The scientists divided the world’s coral reefs into “bioclimatic units” (BCU) of 500 sq km (190 sq miles). They used 174 metrics, in five categories, including temperature history and projections, ocean acidification, invasive species, cyclone activity and connectivity to other reefs, for each one. Then, using a process called “scalarisation”, they produced estimates for each BCU. This captured the widest range of possibilities for the future. “We don’t know which metrics are the best metrics at predicting risk,” explained Beyer.

The team then used MPT to quantify threats and identify the reefs offering the best options for conservation, while allowing for the uncertainty over future risks from climate change.

“You don’t want to put all your eggs in one basket, or bet on one measure of risk, when we have massive uncertainty about what the risks will be,” he said.

Clownfish in an anemone on coral in the Great Barrier Reef
Clownfish in an anemone on coral in the Great Barrier Reef, parts of which were identified as priority areas by the study. Photograph: William West/AFP/Getty

The project identified reefs across the Middle East, northern and eastern Africa, Australia, the Caribbean, Pacific islands, South America, south-east and south Asia. They include parts of the Great Barrier Reef in Australia, the Egyptian and southern Red Sea, and parts of the “coral triangle” around Indonesia, Malaysia, Papua New Guinea and the Philippines. But, based on the criteria for climate and connectivity, the model excluded several ecologically significant areas, such as Hawaii and Central America’s Barrier Reef.

Nearly $93m (£70m) has been invested in the project, funded by Bloomberg Philanthropies’ Vibrant Oceans initiative and others. The report found the 50 reefs-inspired approach had helped at least 26 organisations, and eight funders have now prioritised 60 coral reef ecosystems across more than 40 countries.

Coral reefs cover just 0.2% of the ocean floor but are home to at least a quarter of all marine species and support hundreds of millions of people.
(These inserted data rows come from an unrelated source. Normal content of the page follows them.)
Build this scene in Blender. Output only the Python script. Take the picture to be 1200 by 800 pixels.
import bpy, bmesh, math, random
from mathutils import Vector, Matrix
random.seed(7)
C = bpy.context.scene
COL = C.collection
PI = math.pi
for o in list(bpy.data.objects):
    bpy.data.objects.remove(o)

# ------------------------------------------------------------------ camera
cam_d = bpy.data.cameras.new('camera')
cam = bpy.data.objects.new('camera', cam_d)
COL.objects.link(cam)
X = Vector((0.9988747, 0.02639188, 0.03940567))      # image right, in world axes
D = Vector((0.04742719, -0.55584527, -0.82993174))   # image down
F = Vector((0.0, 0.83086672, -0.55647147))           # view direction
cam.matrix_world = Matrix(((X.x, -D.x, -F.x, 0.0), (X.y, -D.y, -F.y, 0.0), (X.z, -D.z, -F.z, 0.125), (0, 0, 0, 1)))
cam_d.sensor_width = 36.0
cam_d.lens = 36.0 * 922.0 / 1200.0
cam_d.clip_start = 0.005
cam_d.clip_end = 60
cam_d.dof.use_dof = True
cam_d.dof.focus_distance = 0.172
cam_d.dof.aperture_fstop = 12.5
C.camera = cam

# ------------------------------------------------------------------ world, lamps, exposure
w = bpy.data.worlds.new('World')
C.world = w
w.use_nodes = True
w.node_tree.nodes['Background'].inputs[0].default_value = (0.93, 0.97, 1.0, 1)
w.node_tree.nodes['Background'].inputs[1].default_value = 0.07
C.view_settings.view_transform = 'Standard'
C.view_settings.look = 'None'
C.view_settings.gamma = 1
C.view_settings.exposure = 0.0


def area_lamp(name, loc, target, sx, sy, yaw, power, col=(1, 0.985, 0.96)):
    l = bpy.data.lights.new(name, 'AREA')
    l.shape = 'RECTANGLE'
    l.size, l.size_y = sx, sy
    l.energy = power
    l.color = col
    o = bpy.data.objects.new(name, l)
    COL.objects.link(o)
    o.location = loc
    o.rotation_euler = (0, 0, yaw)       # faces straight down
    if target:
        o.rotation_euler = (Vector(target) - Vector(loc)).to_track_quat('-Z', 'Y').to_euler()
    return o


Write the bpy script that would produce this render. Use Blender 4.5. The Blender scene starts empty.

Conservation efforts inspired by the study have focused on five threats to coral: fishing; “non-point source pollution”, such as from fertilisers, runoff from roads, or sediment; wastewater pollution; coastal development; and stress to reefs from climatic extremes.

Emily Darling, director of coral reef conservation at the Wildlife Conservation Society (WCS), said part of the benefit was having a clear blueprint of where best to focus their efforts.

“One of the biggest benefits of the 50 reef approach has been this compelling message that climate change is the critical threat to coral reefs and this is an approach that can give reefs a fighting chance.”

The WCS has $18m in funding for work in 11 countries, including Fiji, Indonesia, Kenya and Tanzania, on 21 of the 50 reefs, to help communities reduce pressure on the precious ecosystems.

“We are looking at non-climate threats such as overexploitation, destructive fishing, unsustainable tourism, coastal development, water pollution. We then ask ‘well, what are the top local pressures?’,” said Darling. “And that’s how we identify which intervention to tailor to those different situations.”

A no-take marine protected area between Kenya and Tanzania – in which no fishing, mining, drilling or similar activities are allowed – has been supported by WSC to protect the corals from these other pressures running alongside global heating.

“By doing that, we will not only safeguard coral reef biodiversity, but also the whales, spinner dolphins, the dugong, coelacanth fish, that whole ecosystem,” she said.

One of the 50 reefs identified is the “happy coral” sanctuary discovered in Tanzania, reported by the Guardian last year, where coral species have thrived despite warming events that have killed neighbouring reefs.